Quote: Originally posted by Cheddite Cheese  
Why not just make liquid oxygen then?


What do you mean?
Perhaps I wasn't clear with the propane. You can just invert a propane tank and open the valve. Eventually, liquid propane flows out (-42 C). You can fill a cup, place it into a vacuum chamber and pump it.
This is something simple that someone with a high power vacuum pump can do. For extra safety, you can surround the thing with CO2.

[Edited on 24-2-2014 by vmelkon]

DJF90 - 24-2-2014 at 10:53

You don't want to be sucking a flammable gas through a vacuum pump, thats just bad practice (and dangerous). Use a water aspirator instead.

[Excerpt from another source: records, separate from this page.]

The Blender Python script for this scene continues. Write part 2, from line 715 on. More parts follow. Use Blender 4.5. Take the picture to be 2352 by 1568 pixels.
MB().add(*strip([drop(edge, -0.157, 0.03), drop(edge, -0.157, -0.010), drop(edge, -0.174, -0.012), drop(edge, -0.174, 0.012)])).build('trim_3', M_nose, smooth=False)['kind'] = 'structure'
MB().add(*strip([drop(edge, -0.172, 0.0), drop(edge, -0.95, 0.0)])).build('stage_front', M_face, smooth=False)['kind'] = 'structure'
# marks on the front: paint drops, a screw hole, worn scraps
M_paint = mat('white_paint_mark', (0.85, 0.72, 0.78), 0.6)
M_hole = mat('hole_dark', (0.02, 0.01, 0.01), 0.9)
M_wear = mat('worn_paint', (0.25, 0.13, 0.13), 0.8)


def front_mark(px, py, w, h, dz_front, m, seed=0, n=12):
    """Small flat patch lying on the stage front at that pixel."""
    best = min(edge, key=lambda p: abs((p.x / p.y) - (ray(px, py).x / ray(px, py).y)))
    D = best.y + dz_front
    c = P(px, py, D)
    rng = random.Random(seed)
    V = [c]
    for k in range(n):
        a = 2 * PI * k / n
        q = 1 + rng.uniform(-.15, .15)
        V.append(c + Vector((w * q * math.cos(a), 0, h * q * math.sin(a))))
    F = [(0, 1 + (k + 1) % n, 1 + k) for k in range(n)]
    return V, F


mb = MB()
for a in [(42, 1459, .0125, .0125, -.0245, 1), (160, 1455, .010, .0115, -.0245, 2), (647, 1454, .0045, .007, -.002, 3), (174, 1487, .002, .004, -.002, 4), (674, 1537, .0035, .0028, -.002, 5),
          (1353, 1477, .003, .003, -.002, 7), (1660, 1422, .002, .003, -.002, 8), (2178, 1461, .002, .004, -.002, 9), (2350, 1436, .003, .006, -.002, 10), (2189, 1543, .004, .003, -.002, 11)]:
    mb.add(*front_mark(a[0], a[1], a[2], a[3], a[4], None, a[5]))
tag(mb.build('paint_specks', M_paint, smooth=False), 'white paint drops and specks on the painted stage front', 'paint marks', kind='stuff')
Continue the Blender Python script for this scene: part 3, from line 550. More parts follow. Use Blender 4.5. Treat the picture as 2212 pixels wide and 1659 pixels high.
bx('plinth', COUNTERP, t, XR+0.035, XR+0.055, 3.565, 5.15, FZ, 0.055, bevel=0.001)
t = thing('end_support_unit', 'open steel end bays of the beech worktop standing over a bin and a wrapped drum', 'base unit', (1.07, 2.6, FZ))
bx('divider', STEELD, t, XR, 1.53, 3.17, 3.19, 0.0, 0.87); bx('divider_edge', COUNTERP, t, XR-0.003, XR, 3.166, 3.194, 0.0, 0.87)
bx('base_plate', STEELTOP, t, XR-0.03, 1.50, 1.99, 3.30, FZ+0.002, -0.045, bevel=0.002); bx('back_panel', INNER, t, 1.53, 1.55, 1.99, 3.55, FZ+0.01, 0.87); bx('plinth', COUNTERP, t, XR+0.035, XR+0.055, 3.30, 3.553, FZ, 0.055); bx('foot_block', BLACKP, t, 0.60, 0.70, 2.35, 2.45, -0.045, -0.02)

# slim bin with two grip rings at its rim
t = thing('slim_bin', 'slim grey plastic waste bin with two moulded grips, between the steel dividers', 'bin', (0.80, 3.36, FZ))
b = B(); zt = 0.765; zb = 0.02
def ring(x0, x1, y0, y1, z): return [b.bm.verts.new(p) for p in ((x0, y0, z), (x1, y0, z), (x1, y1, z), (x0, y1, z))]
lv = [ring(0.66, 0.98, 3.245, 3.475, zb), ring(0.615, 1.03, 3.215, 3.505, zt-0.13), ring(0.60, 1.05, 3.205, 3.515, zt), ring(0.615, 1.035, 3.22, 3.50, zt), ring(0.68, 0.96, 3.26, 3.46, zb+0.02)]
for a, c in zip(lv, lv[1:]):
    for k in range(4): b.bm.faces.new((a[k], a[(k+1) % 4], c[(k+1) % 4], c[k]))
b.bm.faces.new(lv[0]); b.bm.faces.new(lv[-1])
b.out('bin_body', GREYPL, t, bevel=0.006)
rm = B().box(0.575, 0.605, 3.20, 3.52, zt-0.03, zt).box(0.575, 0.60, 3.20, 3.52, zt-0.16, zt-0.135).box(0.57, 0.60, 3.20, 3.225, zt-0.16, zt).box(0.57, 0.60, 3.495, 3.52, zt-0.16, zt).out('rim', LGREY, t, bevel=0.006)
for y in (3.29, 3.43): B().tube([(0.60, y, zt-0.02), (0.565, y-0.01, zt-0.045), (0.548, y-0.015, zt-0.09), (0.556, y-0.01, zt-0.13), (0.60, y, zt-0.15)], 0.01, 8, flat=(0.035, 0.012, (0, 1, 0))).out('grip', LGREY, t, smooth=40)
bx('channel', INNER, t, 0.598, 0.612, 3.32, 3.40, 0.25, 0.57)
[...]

Zyklon-A - 24-2-2014 at 10:56

I'm pretty sure liquid oxygen would react with solid, liquid, or gasses propane. And even if it didn't, it would not be safe at all.

testimento - 25-2-2014 at 10:01

Mixing liquid oxygen with carbon (...or hydrocarbon) has been known well in the thermobaric weapons institute development history.

Maybe one could try to condense propane into cold-trap with calcium chloride - ice mixture (mp -54C) or with ethanol - dry ice, and then evacuate the trap with high power vacuum pump. This should yield quite high amount of solid propane. I have been able to freeze acetone with common ejector pump once.

jock88 - 25-2-2014 at 11:47


What the original poster is trying to do is create a very low temperature so that you could condense air (oxygen) on the outside of the vessell.